July 4, 2012 (RUMBEK) – South Sudan’s Vice President, Riek Machar, who is heading a delegation to Lakes State from the country’s ruling party, has received a cool reception in Rumbek due to a land dispute between Lakes and Unity States.

South Sudan's Vice President Riek Machar (ST)
South Sudan’s Vice President Riek Machar (ST)
Attendance at the Sudan People’s Liberation Movement (SPLM) mobilisation rallies in Maper and Rumbek was low, with most of those present school children. The chiefs who attended are reported to have avoided direct communication with the Vice President.

Lakes State Minister of Information and Communication Charles Badiri
Mayen said that the rally in Rumbek’s Freedom Square was interrupted by rain, which he said partly explained the low turnout.

Large numbers of primary school children attended the event but Badiri declined to comment on the low attendance from the general public.

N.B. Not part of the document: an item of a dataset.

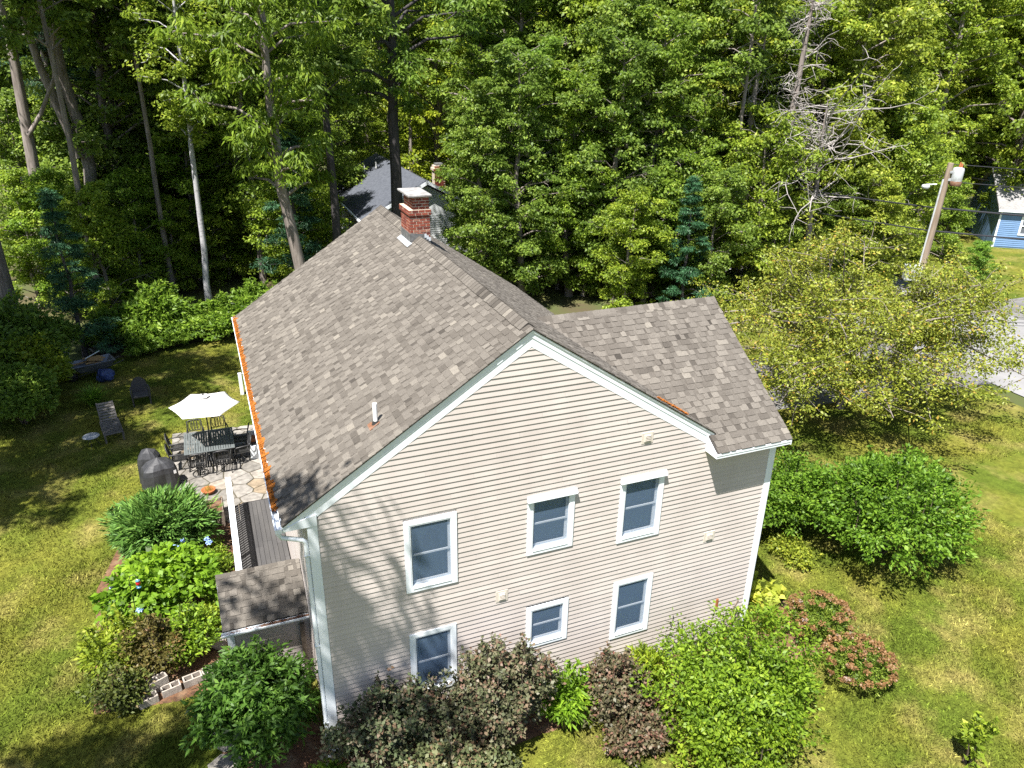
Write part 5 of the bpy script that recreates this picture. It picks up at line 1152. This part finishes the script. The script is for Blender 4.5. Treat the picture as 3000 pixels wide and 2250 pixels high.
T(33.0, 44, 'tallC', .80, (1.1, 1.25, .75), 'leafy tree above the far end of the wing ridge', 'oak_tree')
T(31.2, 39, 'midA', .62, (1.35, 1.4, .65), 'small bright maple just behind the wing ridge', 'maple_tree')
T(28.9, 58, 'tallD', 1.0, DK, 'dark-crowned tree with a bare upright trunk at the top of the wood', 'oak_tree')
T(35.6, 40, 'hem', .5, (1.0, 1.3, 1.0), 'dark blue-green hemlock between wing roof and crabapple', 'hemlock_tree')
T(6.5, 41, 'hem', .62, (1.0, 1.2, 1.0), 'dark blue-green hemlock behind the far gutter corner', 'hemlock_tree')
T(-8.9, 37.6, 'hem', .50, (1.3, 1.5, 1.3), 'blue-green young hemlock in front of the thick left trunk', 'hemlock_tree')
T(-4.5, 54, 'pine', 1.0, (1.3, 1.35, 1.25), 'tall pine with hazy needles at the upper left', 'pine_tree')
T(-7.8, 52, 'pine', .95, (1.2, 1.25, 1.15), 'tall pine at the upper left corner', 'pine_tree')
T(37.6, 52, 'tallA', .95, OL, 'yellowish tree left of the bleached dead tree', 'oak_tree')
T(45.5, 56, 'tallC', 1.0, OL, 'broad sunlit tree right of the bleached dead tree', 'oak_tree')
T(50.5, 66, 'tallA', 1.05, YG, 'sunlit tree behind the utility pole transformer', 'oak_tree')
T(54.6, 72, 'tallC', 1.15, YG, 'tree at the upper right corner', 'oak_tree')
T(45.2, 50, 'midA', .95, OL, 'sparse yellowish tree growing through the long bare limbs', 'oak_tree')
T(40.2, 45, 'midA', .95, YG, 'tree whose leaves veil the foot of the bleached dead tree', 'oak_tree')
T(48.2, 58, 'midA', 1.1, (1.3, 1.35, .7), 'rounded tree left of the utility pole', 'maple_tree')
T(52.2, 61, 'midB', .62, (1.15, 1.3, .7), 'small round tree before the blue house wall', 'maple_tree')
T(54.3, 50, 'midB', .42, (.95, 1.3, .75), 'leafy young tree overhanging the road at the right border', 'maple_tree')

T(18.6, 46.5, 'midB', .50, (1.2, 1.4, .7), 'small maple hiding the white wall right of the chimney', 'maple_tree')
T(15.0, 44.5, 'midB', .36, (1.0, 1.25, .75), 'small leafy tree in front of the dark far roof', 'maple_tree')
PT['slim'] = bake(gen_tree(119, 23, 13.0, 2.4, 26, 9, 46, .24, .135, .15, 'oval', wob=.05), 'leaf', 'bark')
for (az, D, s_, lb) in ((-7.2, 43, 1.0, 'slim pale trunk just right of the straight grey trunk'), (-2.6, 45.5, .95, 'slim sunlit trunk midway between the forked trunk and the birch'), (-.2, 49, 1.05, 'thin brown trunk left of the birch'), (3.6, 47, 1.0, 'slim trunk in the shade right of the birch'), (38.2, 45, .9, 'slim pale trunk left of the bleached dead tree'), (14.8, 60, 1.0, 'thin brown trunk in the bright gap beyond the far house')):
    T(az, D, 'slim', s_, MD, lb, 'slim_tree')
# ---- bleached dead tree and dead limbs
def dead_tree(label, x, y, H, tr, seed, n, lo, spread):
    rg = np.random.default_rng(seed); tk = Acc(); zs = np.linspace(0, H, 10); P = np.stack([np.cumsum(rg.normal(0, .10, 10)), np.cumsum(rg.normal(0, .10, 10)), zs], 1); P[:, :2] -= P[0, :2]
    tk.add(*tube_np(P, tr*(1-zs/H)**.6+.02, 8)); tw = Acc()
    for i in range(n):
        z = rg.uniform(lo, H*.97); s = np.array([np.interp(z, zs, P[:, 0]), np.interp(z, zs, P[:, 1]), z]); a = rg.uniform(0, 6.28); l = spread*rg.uniform(.4, 1.0)*(1.1-.5*(z-lo)/(H-lo))
        q = [s]; d = np.array([math.cos(a), math.sin(a), rg.uniform(-.1, .55)])
        for k in range(5): d = d+rg.normal(0, .26, 3); d /= np.linalg.norm(d); q.append(q[-1]+d*l/5)
        q = np.array(q); tw.add(*tube_np(q, np.linspace(.045, .012, 6), 5))
        for k in range(8):
            j = rg.integers(1, 6); b0 = q[j]; d = rg.normal(0, 1, 3); d[2] = d[2]*.6-.1; d /= np.linalg.norm(d); e = [b0]
            for m in range(3): d = d+rg.normal(0, .3, 3); d /= np.linalg.norm(d); e.append(e[-1]+d*rg.uniform(.2, .5))
            tw.add(*tube_np(np.array(e), np.linspace(.016, .006, 4), 4))
    t = thing('dead_tree', label, 'tree', (x, y, G))
    link(bpy.data.objects.new('trunk', tk.mesh('trunk', MT['bark'], True)), t); link(bpy.data.objects.new('branches', tw.mesh('branches', MT['barkwhite'], True)), t)
x, y = at_az(41.2, 47); dead_tree('bleached dead tree with a tangle of bare twigs at upper right', x, y, 17.5, .26, 81, 44, 7.0, 2.4)
x, y = at_az(38.9, 46); dead_tree('leaning half-dead trunk beside the bleached dead tree', x, y, 14.5, .26, 82, 8, 8, 1.2)
x, y = at_az(43.8, 46); dead_tree('low dead tree with long bare limbs reaching toward the utility pole', x, y, 11.0, .20, 83, 44, 6.0, 8.5)

# ---- trees that fill the wood
SECT = [(-9, 'left of the grey trunk at the upper left'), (-6, 'around the straight grey trunk'), (-3, 'behind the forked brown trunk'), (1, 'between the forked trunk and the birch'), (4.5, 'behind the birch'), (8, 'behind the hickory'), (11, 'between the hickory and the chimney'), (15, 'beyond the far dark-roofed house'), (19, 'beyond the far brick chimney'), (22, 'above the main roof ridge'), (25.5, 'above the front of the main ridge'), (29, 'above the roof valley'), (32.5, 'above the wing ridge'), (36, 'above the wing roof end'), (39, 'left of the bleached dead tree'), (42, 'behind the bleached dead tree'), (45, 'above the crabapple'), (48.5, 'above the long bare limbs'), (51.5, 'behind the utility pole'), (55, 'above the blue house'), (90, 'past the blue house')]
def where(az, d, k, c):
    w_ = next(t for a, t in SECT if az < a)
    hue = 'dark green' if c[0] < .9 else 'mid green' if c[0] < 1.25 else 'yellow-green' if c[0] < 1.6 else 'olive-yellow'
    size = 'tall' if k.startswith('tall') else 'small' if k == 'midB' else 'medium'
    dep = 'front-row' if d < 50 else 'second-row' if d < 60 else 'deep-set' if d < 70 else 'far'
    return f'{size} {hue} {dep} tree {w_}'
random.seed(21)
for (a0, a1, D, n, kinds, cols, smin, smax) in (
    (-11, 7, 52, 9, ['tallC', 'tallA', 'midA'], [(1.5, 1.6, .8), MD, (1.3, 1.4, .75)], .85, 1.05),
    (-12, 9, 46, 10, ['midB', 'midA', 'midB'], [(1.5, 1.6, .8), (1.4, 1.5, .7), (1.2, 1.45, .7)], .55, .85),
    (-12, 10, 63, 9, ['tallA', 'tallB', 'tallC'], [MD, DK], .95, 1.15),
    (8, 19, 84, 5, ['tallA', 'tallC'], [YG, MD], 1.0, 1.2),
    (19, 36, 54, 7, ['tallA', 'tallC', 'tallB'], [MD, (1.05, 1.2, .75), YG], .88, 1.05),
    (18, 37, 72, 8, ['tallA', 'tallC'], [MD, YG], 1.0, 1.2),
    (34, 50, 54, 8, ['tallC', 'tallA', 'midA'], [OL, YG, MD, (1.2, 1.3, .75)], .85, 1.05),
    (36, 60, 74, 10, ['tallA', 'tallC'], [OL, YG], 1.05, 1.3),
    (19.5, 39, 42, 8, ['tallC', 'midA', 'tallC'], [MD, (1.15, 1.3, .7), (.95, 1.1, .8)], .58, .8),
    (40, 49, 46, 4, ['midB', 'midA'], [OL, (1.15, 1.25, .8)], .6, .8)):
    for i in range(n):
        az = a0+(a1-a0)*(i+random.uniform(.25, .75))/n; d = D+random.uniform(-3, 3)
        k_, c_ = random.choice(kinds), random.choice(cols); T(az, d, k_, random.uniform(smin, smax), c_, where(az, d, k_, c_))
# ---- trees left of and behind the photographer whose shade falls on the lawn and gable
tree('shade_tree', 'tall tree whose branch shadows fall on the gable wall', -6.1, -4.8, bake(gen_tree(118, 21, 14.4, 2.9, 16, 5, 26, .34, .13, .20, 'oval', wob=.05, twigs=.8), 'leaf', 'bark'), MD)
for (x, y, k, s, lb) in ((-11.6, -5.2, 'tallD', .84, 'tall tree shading the lower left lawn'), (-13.4, 11.0, 'tallD', .9, 'tall tree shading the lawn by the lounger'), (-12.0, 16.0, 'tallD', 1.0, 'tall tree shading the lawn behind the umbrella'), (-14.0, 20.5, 'tallB', 1.0, 'tall tree shading the lawn by the wheelbarrow')):
    tree('shade_tree', lb, x, y, PT[k], MD, x, s)

# ---- the far wood, one mass
rg = np.random.default_rng(91); cr = Acc(); K = 5200; az = np.radians(rg.uniform(-16, 64, K)); D = rg.uniform(96, 118, K); top = 24+3*np.sin(az*40)+2*np.sin(az*97)
C = np.stack([CAM[0]+D*np.sin(az), CAM[1]+D*np.cos(az), rg.random(K)**.8*top], 1)
cr.add(*leaves_np(C, rg.uniform(.9, 1.8, K), 22, .75, .45, rg, .6, .2, .7))
o = link(bpy.data.objects.new('far_wood', cr.mesh('far_wood', MT['leaf']))); o.color = (1.1, 1.2, .7, 1); tag(o, 'distant mass of sunlit green trees closing the view', 'woods', kind='stuff')

# ------------------------------------------------------------------ grass on the lawn
def inside(x, y, poly):
    r = np.zeros(len(x), bool); j = len(poly)-1
    for i in range(len(poly)):
        (xi, yi), (xj, yj) = poly[i], poly[j]
        r ^= ((yi > y) != (yj > y)) & (x < (xj-xi)*(y-yi)/(yj-yi+1e-12)+xi); j = i
    return r
rg = np.random.default_rng(99)
def grass_pts(x0, x1, y0, y1, dens):
    n = int((x1-x0)*(y1-y0)*dens); return rg.uniform(x0, x1, n), rg.uniform(y0, y1, n)
px = []; py = []
for bx_ in ((-9, -1.4, -1.5, 9, 900), (-9, .5, 9, 25, 420), (4, 21, -7, 4.5, 900), (10, 28, 4, 15, 300), (-2, 8, -4.5, -.5, 700)):
    a, e = grass_pts(*bx_); px.append(a); py.append(e)
px = np.concatenate(px); py = np.concatenate(py)
beds = [[(o_.data.vertices[i].co.x, o_.data.vertices[i].co.y) for i in range(len(o_.data.vertices))] for o_ in COL.objects if o_.name.startswith(('garden_bed', 'patio', 'driveway')) and o_.type == 'MESH' and o_.parent is None]
bad = inside(px, py, [(-.2, -.1), (10.2, -.1), (10.2, 11.6), (-.2, 11.6)]) | inside(px, py, [(-1.8, 2.0), (0, 2.0), (0, 9.5), (-1.45, 9.5)])
for p in beds: bad |= inside(px, py, p)
vis = ((px-CAM[0])*math.sin(YAW)+(py-CAM[1])*math.cos(YAW)) > 3
px, py = px[~bad & vis], py[~bad & vis]; n = len(px)
a = rg.uniform(0, 6.28, n); h = rg.uniform(.03, .085, n)*(1+.5*np.sin(px*1.7+1)*np.sin(py*1.3)); ln = rg.normal(0, .05, (n, 2)); wd = rg.uniform(.008, .016, n)
s = np.stack([np.cos(a), np.sin(a)], 1)*wd[:, None]
V = np.stack([np.stack([px-s[:, 0], py-s[:, 1], np.full(n, G)], 1), np.stack([px+s[:, 0], py+s[:, 1], np.full(n, G)], 1), np.stack([px+ln[:, 0], py+ln[:, 1], G+h], 1)], 1).reshape(-1, 3)
o = link(bpy.data.objects.new('grass', me_np('grass', V, np.arange(3*n).reshape(-1, 3), MT['blade'], np.clip(rg.lognormal(.05, .42, n), .35, 2.4)))); tag(o, 'short patchy green and straw lawn grass', 'grass', kind='stuff')
print('objects', len(COL.objects), 'boards', nboard, 'grass', n)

South Sudan’s Vice President is at loggerheads with the Dinka community of
Rumbek North (Maper) ever since he backed moving the Madol area into a Nuer controlled area of neighbouring Unity State.

Machar’s position has been condemned by youth and intellectuals of the Maper community.

After seceding from Sudan a year ago, South Sudan is yet to demarcate its international borders.

The fact that Machar, who is a member of the Nuer tribe and was born in Unity State, is involved in the border dispute between Lakes and Unity State has frustrated many in Rumbek North.

Lakes State Paramount Chief Madol Mathok Agolder questioned why Machar was intervening in this internal border dispute rather than focusing on South Sudan’s border dispute Khartoum.

“Mr. VP, you walk a lot at the borders – you walk and talk a lot about internal borders, what have you achieve in point of international borders as well leave alone internal border?” Chief Madol said referring to the Madol internal border, which has been a seen of conflict.

The Vice President declined to comment on the issue, preferring to talk about the purpose of his trip, which was to mobilise support for the SPLM.

However, the Vice President’s Press Secretary James Gatdet Dak, told Sudan Tribune on Wednesday that the dispute over Madol was nearly resolved, saying Machar had shared the British colonial map with the Governor of Lakes state, Chol Tong Mayay, with boundaries which clearly showed that Madol was part of the Western Nuer region in the tribal boundaries with the Dinka.

He also added that the Vice President was mandated to resolve the internal border issues in South Sudan as the chairman of the internal boundaries committee set up by President Salva Kiir Mayardit.

South Sudan’s internal administrative boundaries have never been officially demarcated since Sudan’s independence from Anglo-Egyptian rule in 1956, leaving the region to rely on tribal boundaries as a point of reference.